▶ **SHORT EXERCISE**:
From the first line of the data below through the line holding "FU, FV, RU, RV = .625, .7806, .7806, -.625", output each line exactly and leave the pictures out.

— start —

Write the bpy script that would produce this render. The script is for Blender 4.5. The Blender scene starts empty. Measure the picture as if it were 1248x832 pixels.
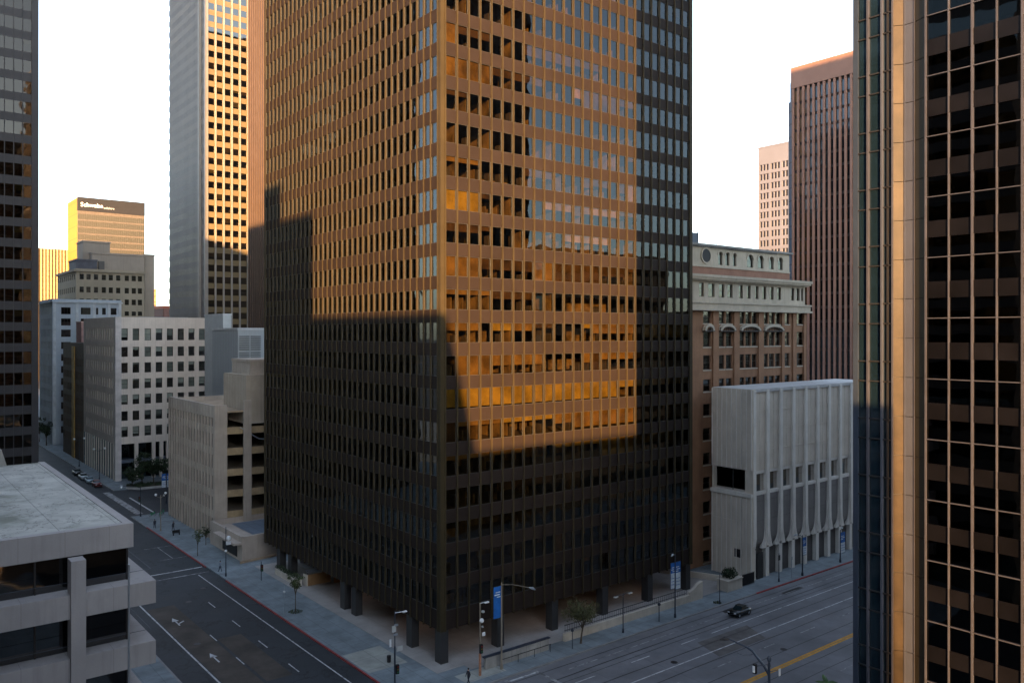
import bpy, bmesh, math, random
from mathutils import Vector, Matrix
rnd = random.Random(7)
C = bpy.context.scene.collection
SC = bpy.context.scene
F_ = 998.0; CX = 624.0; HY = 405.0; HC = 38.7
FU, FV, RU, RV = .625, .7806, .7806, -.625

def proj(u, v, z):
    r = u*RU + v*RV; f = u*FU + v*FV
    if f < .5: return None
    return (CX + F_*r/f, HY - F_*(z-HC)/f, f)
def uat(px, v):
    r = (px-CX)/F_
    return v*(FU+RU*r)/(FV+RV*r)
def vat(px, u):
    r = (px-CX)/F_
    return u*(FV+RV*r)/(FU+RU*r)
def depth(px, u=None, v=None):
    r = (px-CX)/F_
    return v/(FV+RV*r) if u is None else u/(FU+RU*r)
def zat(px, py, u=None, v=None):
    return HC + (HY-py)*depth(px, u, v)/F_

# ------------------------------------------------------------------ materials
MATS = {}
def newmat(name):
    m = bpy.data.materials.new(name); m.use_nodes = True
    nt = m.node_tree; nt.nodes.clear()
    out = nt.nodes.new('ShaderNodeOutputMaterial')
    return m, nt, out
def surf(name, col, rough=.8, metal=0., var=.12, scale=.6, streak=0., bump=0., bscale=12., cracks=0, tint=None, seams=None, spec=.4, stain=None):
    """A weathered surface: two noises vary the colour, streaks run down, seams are fine joints."""
    if name in MATS: return MATS[name]
    m, nt, out = newmat(name); N = nt.nodes; L = nt.links
    b = N.new('ShaderNodeBsdfPrincipled'); L.new(b.outputs[0], out.inputs[0])
    b.inputs['Roughness'].default_value = rough; b.inputs['Metallic'].default_value = metal
    b.inputs['Specular IOR Level'].default_value = spec
    tc = N.new('ShaderNodeTexCoord')
    def mix(a_sock, colb, fac, mode='MIX'):
        mx = N.new('ShaderNodeMix'); mx.data_type = 'RGBA'; mx.blend_type = mode
        if isinstance(a_sock, tuple): mx.inputs[6].default_value = a_sock
        else: L.new(a_sock, mx.inputs[6])
        if isinstance(colb, tuple): mx.inputs[7].default_value = colb
        else: L.new(colb, mx.inputs[7])
        if hasattr(fac, 'links'): L.new(fac, mx.inputs[0])
        else: mx.inputs[0].default_value = fac
        return mx.outputs[2]
    def noise(sc, det=4, vec=None, rough_=.6):
        n = N.new('ShaderNodeTexNoise'); n.inputs['Scale'].default_value = sc; n.inputs['Detail'].default_value = det
        n.inputs['Roughness'].default_value = rough_
        L.new(vec or tc.outputs['Object'], n.inputs['Vector']); return n.outputs['Fac']
    def ramp(sock, a, b_, lo=0., hi=1.):
        r = N.new('ShaderNodeMapRange'); L.new(sock, r.inputs['Value'])
        r.inputs['From Min'].default_value = a; r.inputs['From Max'].default_value = b_
        r.inputs['To Min'].default_value = lo; r.inputs['To Max'].default_value = hi; return r.outputs[0]
    c = (*col, 1)
    dark = tuple(x*(1-var*1.6) for x in col)+(1,); light = tuple(min(1, x*(1+var)) for x in col)+(1,)
    s = mix(dark, light, ramp(noise(scale), .32, .68))
    s2 = mix(s, tuple(x*(1-var) for x in (tint or col))+(1,), ramp(noise(scale*7, 6), .45, .8, 0, .6))
    if streak:
        mp = N.new('ShaderNodeMapping'); mp.inputs['Scale'].default_value = (1.3, 1.3, .09)
        L.new(tc.outputs['Object'], mp.inputs[0])
        s2 = mix(s2, tuple(x*.42 for x in col)+(1,), ramp(noise(1.6, 5, mp.outputs[0]), .5, .78, 0, streak))
    if stain:
        s2 = mix(s2, (*stain[0], 1), ramp(noise(stain[1], 6), stain[2], stain[2]+.12, 0, stain[3]))
    if cracks:
        vo = N.new('ShaderNodeTexVoronoi'); vo.feature = 'DISTANCE_TO_EDGE'; vo.inputs['Scale'].default_value = cracks
        wn_ = N.new('ShaderNodeTexNoise'); wn_.inputs['Scale'].default_value = cracks*3; wn_.inputs['Detail'].default_value = 6; L.new(tc.outputs['Object'], wn_.inputs['Vector'])
        vm = N.new('ShaderNodeVectorMath'); vm.operation = 'MULTIPLY_ADD'; L.new(wn_.outputs['Color'], vm.inputs[0]); vm.inputs[1].default_value = (1.2/cracks,)*3; L.new(tc.outputs['Object'], vm.inputs[2])
        L.new(vm.outputs[0], vo.inputs['Vector'])
        s2 = mix(s2, tuple(x*.35 for x in col)+(1,), ramp(vo.outputs['Distance'], .004, .03, .8, 0))
    if seams:
        sx = N.new('ShaderNodeSeparateXYZ'); L.new(tc.outputs['Object'], sx.inputs[0])
        facs = []
        for ax, period, w in seams:
            md = N.new('ShaderNodeMath'); md.operation = 'FLOORED_MODULO'; L.new(sx.outputs[ax], md.inputs[0]); md.inputs[1].default_value = period
            lt = N.new('ShaderNodeMath'); lt.operation = 'LESS_THAN'; L.new(md.outputs[0], lt.inputs[0]); lt.inputs[1].default_value = w
            facs.append(lt.outputs[0])
        f = facs[0]
        for g in facs[1:]:
            mm = N.new('ShaderNodeMath'); mm.operation = 'MAXIMUM'; L.new(f, mm.inputs[0]); L.new(g, mm.inputs[1]); f = mm.outputs[0]
        sc_ = N.new('ShaderNodeMath'); sc_.operation = 'MULTIPLY'; L.new(f, sc_.inputs[0]); sc_.inputs[1].default_value = .6
        s2 = mix(s2, tuple(x*.3 for x in col)+(1,), sc_.outputs[0])
    L.new(s2, b.inputs['Base Color'])
    if bump:
        bp = N.new('ShaderNodeBump'); bp.inputs['Strength'].default_value = bump; bp.inputs['Distance'].default_value = .05
        L.new(noise(bscale, 5), bp.inputs['Height']); L.new(bp.outputs[0], b.inputs['Normal'])
    MATS[name] = m; return m
def glass(name, trans=(.5,.5,.5), refl=.12, rcol=(1,1,1), rough=.02, wob=.02, wscale=.5):
    if name in MATS: return MATS[name]
    m, nt, out = newmat(name); N = nt.nodes; L = nt.links
    t = N.new('ShaderNodeBsdfTransparent'); t.inputs[0].default_value = (*trans, 1)
    g = N.new('ShaderNodeBsdfGlossy'); g.inputs['Color'].default_value = (*rcol, 1); g.inputs['Roughness'].default_value = rough
    fr = N.new('ShaderNodeFresnel'); fr.inputs['IOR'].default_value = 1.5
    ad = N.new('ShaderNodeMath'); ad.operation = 'ADD'; ad.use_clamp = True; L.new(fr.outputs[0], ad.inputs[0]); ad.inputs[1].default_value = refl
    if wob:
        tc = N.new('ShaderNodeTexCoord'); n = N.new('ShaderNodeTexNoise'); n.inputs['Scale'].default_value = wscale; n.inputs['Detail'].default_value = 1
        L.new(tc.outputs['Object'], n.inputs['Vector'])
        bp = N.new('ShaderNodeBump'); bp.inputs['Strength'].default_value = 1; bp.inputs['Distance'].default_value = wob
        L.new(n.outputs['Fac'], bp.inputs['Height']); L.new(bp.outputs[0], g.inputs['Normal'])
    mx = N.new('ShaderNodeMixShader'); L.new(ad.outputs[0], mx.inputs[0]); L.new(t.outputs[0], mx.inputs[1]); L.new(g.outputs[0], mx.inputs[2])
    L.new(mx.outputs[0], out.inputs[0]); MATS[name] = m; return m
def emit(name, col, s):
    if name in MATS: return MATS[name]
    m, nt, out = newmat(name); e = nt.nodes.new('ShaderNodeEmission'); e.inputs[0].default_value = (*col, 1); e.inputs[1].default_value = s
    nt.links.new(e.outputs[0], out.inputs[0]); MATS[name] = m; return m

# ------------------------------------------------------------------ mesh building
class MB:
    def __init__(s): s.v = []; s.f = []; s.m = []
    def face(s, pts, mi=0):
        b = len(s.v); s.v += [tuple(p) for p in pts]; s.f.append(tuple(range(b, b+len(pts)))); s.m.append(mi)
    def box(s, x0, x1, y0, y1, z0, z1, mi=0):
        if x0 > x1: x0, x1 = x1, x0
        if y0 > y1: y0, y1 = y1, y0
        if z0 > z1: z0, z1 = z1, z0
        b = len(s.v)
        s.v += [(x0,y0,z0),(x1,y0,z0),(x1,y1,z0),(x0,y1,z0),(x0,y0,z1),(x1,y0,z1),(x1,y1,z1),(x0,y1,z1)]
        for f in ((0,3,2,1),(4,5,6,7),(0,1,5,4),(1,2,6,5),(2,3,7,6),(3,0,4,7)): s.f.append(tuple(b+i for i in f)); s.m.append(mi)
        return s
    def prism(s, poly, a, b, axis=2, mi=0):
        """poly (2-D) swept from a to b along axis"""
        def P(p, t):
            q = [p[0], p[1]]; q.insert(axis, t); return tuple(q)
        n = len(poly); k = len(s.v)
        s.v += [P(p, a) for p in poly] + [P(p, b) for p in poly]
        s.f.append(tuple(range(k+n-1, k-1, -1))); s.m.append(mi)
        s.f.append(tuple(range(k+n, k+2*n))); s.m.append(mi)
        for i in range(n):
            j = (i+1) % n; s.f.append((k+i, k+j, k+n+j, k+n+i)); s.m.append(mi)
        return s
    def tube(s, pts, rad, n=8, mi=0):
        """round bar along points; rad one number or one per point"""
        pts = [Vector(p) for p in pts]; R = rad if isinstance(rad, (list, tuple)) else [rad]*len(pts)
        rings = []
        for i, p in enumerate(pts):
            d = (pts[min(i+1, len(pts)-1)] - pts[max(i-1, 0)]).normalized()
            a = d.cross(Vector((0,0,1)) if abs(d.z) < .9 else Vector((1,0,0))).normalized(); b = d.cross(a)
            k = len(s.v)
            for j in range(n):
                t = 2*math.pi*j/n; s.v.append(tuple(p + (a*math.cos(t)+b*math.sin(t))*R[i]))
            rings.append(k)
        for r0, r1 in zip(rings, rings[1:]):
            for j in range(n):
                s.f.append((r0+j, r0+(j+1)%n, r1+(j+1)%n, r1+j)); s.m.append(mi)
        s.f.append(tuple(rings[0]+j for j in range(n-1,-1,-1))); s.m.append(mi)
        s.f.append(tuple(rings[-1]+j for j in range(n))); s.m.append(mi)
        return s
    def ball(s, c, r, n=8, mi=0, sz=1.):
        pts = [(c[0], c[1], c[2]+r*sz*math.cos(math.pi*i/n)) for i in range(n, -1, -1)]
        return s.tube(pts, [max(.004, r*math.sin(math.pi*i/n)) for i in range(n, -1, -1)], 10, mi)
    def build(s, name, mats, parent=None, loc=None, smooth=False, stuff=False):
        if not s.f: return None
        me = bpy.data.meshes.new(name)
        base = Vector(parent_base(parent)) if parent else Vector(loc or (0,0,0))
        me.from_pydata([tuple(Vector(p)-base) for p in s.v], [], s.f)
        if not isinstance(mats, (list, tuple)): mats = [mats]
        for m in mats: me.materials.append(m)
        me.polygons.foreach_set('material_index', s.m)
        if smooth: me.polygons.foreach_set('use_smooth', [True]*len(s.f))
        me.update()
        o = bpy.data.objects.new(name, me); C.objects.link(o)
        if parent: o.parent = parent
        else: o.location = base
        if stuff: o['kind'] = 'stuff'
        return o
def parent_base(p):
    b = Vector((0,0,0))
    while p is not None: b += p.location; p = p.parent
    return b
def tag(o, label, cat, group=None):
    o['label'] = label; o['category'] = cat
    if group: o['group'] = group
    return o
def thing(name, label, cat, loc, group=None):
    o = bpy.data.objects.new(name, None); C.objects.link(o); o.location = loc; o.empty_display_size = .5
    return tag(o, label, cat, group)
def struct(name, mb, mat):
    o = mb.build(name, mat); o['kind'] = 'structure'; return o
def one(name, label, cat, mb, mats, loc, group=None, **k):
    return tag(mb.build(name, mats, None, loc, **k), label, cat, group)

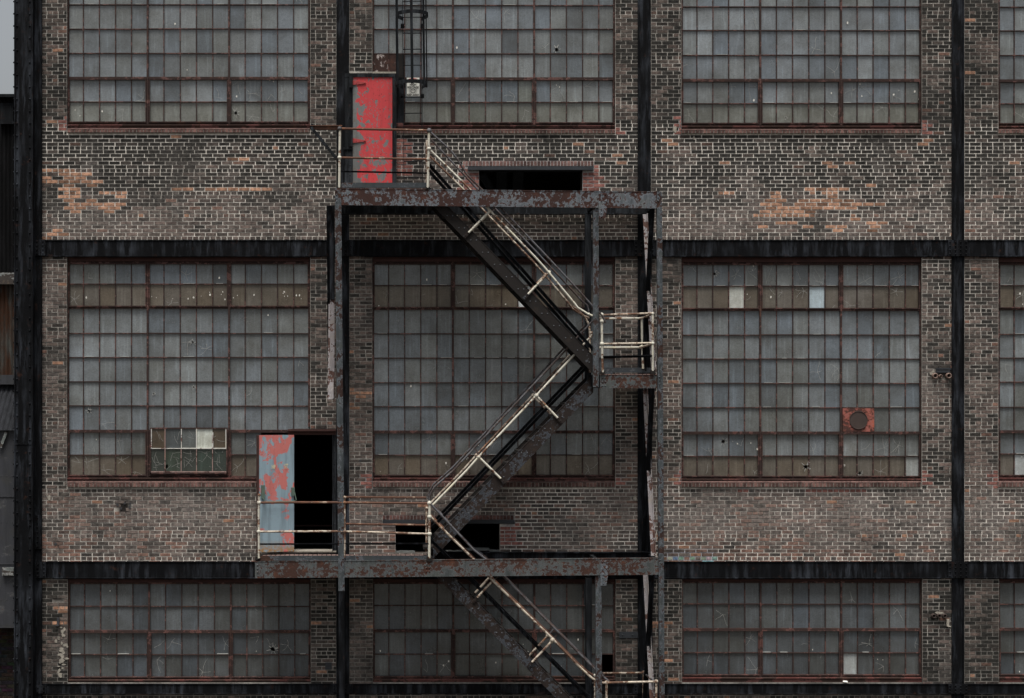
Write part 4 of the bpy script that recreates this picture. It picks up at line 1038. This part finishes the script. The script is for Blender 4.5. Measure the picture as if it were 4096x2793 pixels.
# warning sign
sg = thing('warning_sign', 'white high voltage warning sign with red oval heading behind the caged ladder', 'sign', W(1652, 385, .15))
mb = MB(); mb.pb(1627, 1678, 311, 385, .140, .15); pl = mb.build('sign_plate', M['signw'], sg)
mb = MB(); c = W(1652, 321, .153); n = 32
mb.face([(c.x + .105 * math.cos(6.2832 * k / n), -.153, c.z + .037 * math.sin(6.2832 * k / n)) for k in range(n)]); mb.build('red_oval', M['signr'], sg)
def sign_text(t, sx, sy, size, matl, xs_=1.0):
    vs, fs = text_mesh(t, size, .001); c = W(sx, sy, .156); mb = MB()
    mb.mesh([(c.x + v.x * xs_, c.y - v.z, c.z + v.y) for v in vs], fs); mb.build('lettering', matl, sg)
sign_text('DANGER', 1652, 321, .052, M['signw'], .95); sign_text('HIGH', 1652, 339, .050, M['signk'], 1.0); sign_text('VOLTAGE', 1652, 350, .052, M['signk'], .92); sign_text('KEEP AWAY', 1652, 380, .050, M['signk'], .80)
mb = MB(); c = W(1652, 364, .156)
for k in range(18):
    an = 6.2832 * k / 18; r0, r1 = (.046, .070)
    if abs(math.sin(an)) < .75: mb.bar((c.x + r0 * math.cos(an), -.1535, c.z + r0 * math.sin(an)), (c.x + r1 * math.cos(an) * 1.1, -.1535, c.z + r1 * math.sin(an)), .002, .003)
n = 24; ro, ri = .042, .032
for k in range(n):
    a, b = 6.2832 * k / n, 6.2832 * (k + 1) / n
    mb.face([(c.x + ro * math.cos(a), -.154, c.z + ro * math.sin(a)), (c.x + ro * math.cos(b), -.154, c.z + ro * math.sin(b)), (c.x + ri * math.cos(b), -.154, c.z + ri * math.sin(b)), (c.x + ri * math.cos(a), -.154, c.z + ri * math.sin(a))])
for dx in (-.009, .009): mb.face([(c.x + dx + .006 * math.cos(6.2832 * k / 8), -.154, c.z + .006 + .006 * math.sin(6.2832 * k / 8)) for k in range(8)])
mb.bar((c.x - .012, -.1535, c.z - .016), (c.x + .012, -.1535, c.z - .016), .002, .003); mb.bar((c.x, -.1535, c.z - .004), (c.x, -.1535, c.z - .010), .002, .004)
mb.build('symbol', M['signk'], sg)
# knobs hanging from the arm
for i, (x, lab) in enumerate(((1262, 'white porcelain knob hanging at the free end of the rusty arm'), (1327, 'white porcelain knob hanging beside the left platform post'))):
    t = thing('hanging_knob', lab, 'knob', W(x, 532, FD - .09), 'knobs hanging from the arm')
    mb = MB(); mb.ball(W(x, 533, FD - .09), .026, n=12, m=8); mb.build('ball', M['chip'], t)
    mb = MB(); mb.bar(W(x, 515, FD - .09), W(x, 530, FD - .09), .006, .006)
    for k in range(6): mb.ball(W(x + (k % 2), 540 + 4 * k, FD - .09), .008, n=6, m=4)
    mb.build('chain', M['black'], t)
# planks in the lower opening
for (x0, x1, y0, y1, d, lab) in ((1850, 1958, 2193, 2203, -.05, 'long weathered grey plank lying in the lower wall opening'), (1958, 1999, 2200, 2210, -.02, 'short grey plank end at the right of the lower wall opening'), (1745, 1850, 2204, 2212, -.03, 'thin grey board lying behind the lower stair flight'), (1584, 1660, 2205, 2212, -.02, 'splintered grey board behind the lower platform railing')):
    mb = MB(); a = W(x0, y0, d); b = W(x1, y1, d); n = 12; top = []; 
    for k in range(n + 1): top.append(a.z - (a.z - b.z) * .4 * abs(noise.noise(Vector((k * .7, x0, 0)))))
    for k in range(n):
        xa = a.x + (b.x - a.x) * k / n; xb_ = a.x + (b.x - a.x) * (k + 1) / n; yb_ = -d + .18
        vs = [(xa, -d, b.z), (xb_, -d, b.z), (xb_, yb_, b.z), (xa, yb_, b.z), (xa, -d, top[k]), (xb_, -d, top[k + 1]), (xb_, yb_, top[k + 1]), (xa, yb_, top[k])]
        mb.mesh(vs, [(0, 3, 2, 1), (4, 5, 6, 7), (0, 1, 5, 4), (2, 3, 7, 6)] + ([(3, 0, 4, 7)] if k == 0 else []) + ([(1, 2, 6, 5)] if k == n - 1 else []))
    tag(mb.build('plank', M['plank'], None), lab, 'plank')
mb = MB(); a = W(3383, 2728, .05); mb.face([(a.x - .045, -.02, a.z - .004), (a.x + .045, -.045, a.z - .01), (a.x + .04, .0, a.z + .012), (a.x - .03, .02, a.z + .015)]); mb.face([(a.x - .045, -.02, a.z - .006), (a.x - .03, .02, a.z + .013), (a.x + .04, .0, a.z + .010), (a.x + .045, -.045, a.z - .012)])
tag(mb.build('paper_scrap', M['chip'], None), 'small white scrap on the ledge below the bottom right window', 'scrap')
# ---------------------------------------------------------------- neighbour at the left edge
Nb = thing('corrugated_shed', 'dark corrugated metal building at the left edge with a rusty lower wall', 'shed', (W(0, 0).x - 2.5, 3, 0))
YB = 1.4; dn = -YB
def corr(name, x0, x1, y0, y1, dtop, dbot, matl, pitch=.076, amp=.012, lean=0.0, label=None):
    a = W(x0, y0, dtop); b = W(x1, y1, dbot); n = int((b.x - a.x) / pitch * 6); vs = []; mb = MB()
    for k in range(n + 1):
        x = a.x + (b.x - a.x) * k / n; w_ = amp * math.sin(2 * math.pi * (x - a.x) / pitch)
        vs += [(x + lean, -dtop + w_, a.z), (x, -dbot + w_, b.z)]
    mb.mesh(vs, [(2 * k, 2 * k + 1, 2 * k + 3, 2 * k + 2) for k in range(n)], 0, (1, 1, 1), True)
    return mb.build(name, matl, Nb, label)
XL = -1100
corr('wall', XL, 66, 383, 1092, dn, dn, M['corr_dark'])
corr('wall', XL, 66, 1130, 1502, dn + .25, dn + .25, M['corr_rust'], label='rust stained corrugated lower wall')
mb = MB(); mb.pb(XL, 66, 1091, 1137, dn - .1, dn + .40); mb.build('ledge', M['ledge'], Nb)
mb = MB(); mb.pb(XL, 66, 1500, 1538, dn - .1, dn + .50); mb.build('ledge', M['sheet'], Nb)
corr('roof', XL, 66, 1537, 1722, dn + .35, dn + .95, M['corr_grey'], .09, .016, .10)
mb = MB(); mb.pb(XL, 57, 1722, 2512, dn - .2, dn + .85)
for yy in (1985, 2255): mb.pb(XL, 57, yy, yy + 3, dn + .85, dn + .865)
for x in range(5, 57, 22):
    for yy in (1800, 1905, 1992, 2090, 2263, 2400): mb.rivet(x, yy, dn + .85, .010)
mb.build('cladding', M['sheet'], Nb)
mb = MB(); mb.bar(W(2, 1790, dn + .9), W(26, 1728, dn + .9), .03, .05); mb.build('torn_flashing', M['ledge'], Nb); mb = MB(); mb.pb(8, 54, 2272, 2302, dn + .85, dn + .93); mb.build('torn_flashing', M['ledge'], Nb)
mb = MB(); mb.pb(XL, 66, 376, 388, dn - .1, dn + .12); mb.pb(2, 52, 412, 486, dn, dn + .03); mb.pb(0, 54, 484, 496, dn, dn + .1); mb.build('eave', M['black2'], Nb)
mb = MB(); mb.pb(XL, 66, 388, 3500, dn - 5, dn - .1); mb.build('core', M['corr_dark'], Nb)
brk = MB()
yy = 2514
while yy < 3300:
    x = -400 + (22 if int(yy) % 2 else 0)
    while x < 58: one_brick(brk, x, x + 43, yy, yy + 12.5, tuple(c * random.uniform(.6, 1.3) for c in (.045, .038, .036)), dn + .3); x += 45.3
    yy += CP
a = W(-400, 2512, dn + .29); b = W(60, 3340, dn + .29); brk.box(a.x, b.x, -(dn + .29), 2.2, b.z, a.z, 1, (.06, .055, .05))
brk.build('brick_base', [M['brick'], M['mortar']], Nb)
# ---------------------------------------------------------------- light
world = bpy.data.worlds.new('World'); scene.world = world; world.use_nodes = True
nt = world.node_tree; bg = nt.nodes['Background']; sky = nt.nodes.new('ShaderNodeTexSky'); sky.sky_type = 'NISHITA'; sky.sun_disc = False
EL, AZ = 71, 192      # sun elevation, compass bearing seen from above (180 = straight at the facade)
sky.sun_elevation = R(EL); sky.sun_rotation = R(AZ); sky.air_density = 1.2; sky.dust_density = 5.0; sky.ozone_density = .6
hs = nt.nodes.new('ShaderNodeHueSaturation'); hs.inputs['Saturation'].default_value = .3; nt.links.new(sky.outputs[0], hs.inputs['Color']); nt.links.new(hs.outputs[0], bg.inputs[0]); bg.inputs[1].default_value = .058
sl = bpy.data.lights.new('sun', 'SUN'); sl.energy = 2.1; sl.angle = R(26); sl.color = (1, .96, .9)
so = link(bpy.data.objects.new('sun', sl))
az = R(AZ); dirv = Vector((math.sin(az) * math.cos(R(EL)), math.cos(az) * math.cos(R(EL)), math.sin(R(EL))))
so.rotation_euler = dirv.to_track_quat('Z', 'Y').to_euler(); so.location = (0, -20, 30)
# ---------------------------------------------------------------- camera
cam = bpy.data.cameras.new('camera'); co = link(bpy.data.objects.new('camera', cam)); scene.camera = co
co.location = (0, -D, H); co.rotation_euler = (R(90), 0, 0)
cam.sensor_width = 36; cam.lens = 36 * D / (4096 * S); cam.clip_end = 3000; cam.clip_start = .1
cam.shift_x = (2048 - CX) / 4096; cam.shift_y = (CY - 1396.5) / 4096
scene.view_settings.view_transform = 'Standard'; scene.view_settings.look = 'None'; scene.view_settings.gamma = 1; scene.view_settings.exposure = 0.95
scene.render.resolution_x = 1024; scene.render.resolution_y = 698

— end —

▶ **THE COMPLETED TASK**:
Write the bpy script that would produce this render. The script is for Blender 4.5. The Blender scene starts empty. Measure the picture as if it were 1248x832 pixels.
import bpy, bmesh, math, random
from mathutils import Vector, Matrix
rnd = random.Random(7)
C = bpy.context.scene.collection
SC = bpy.context.scene
F_ = 998.0; CX = 624.0; HY = 405.0; HC = 38.7
FU, FV, RU, RV = .625, .7806, .7806, -.625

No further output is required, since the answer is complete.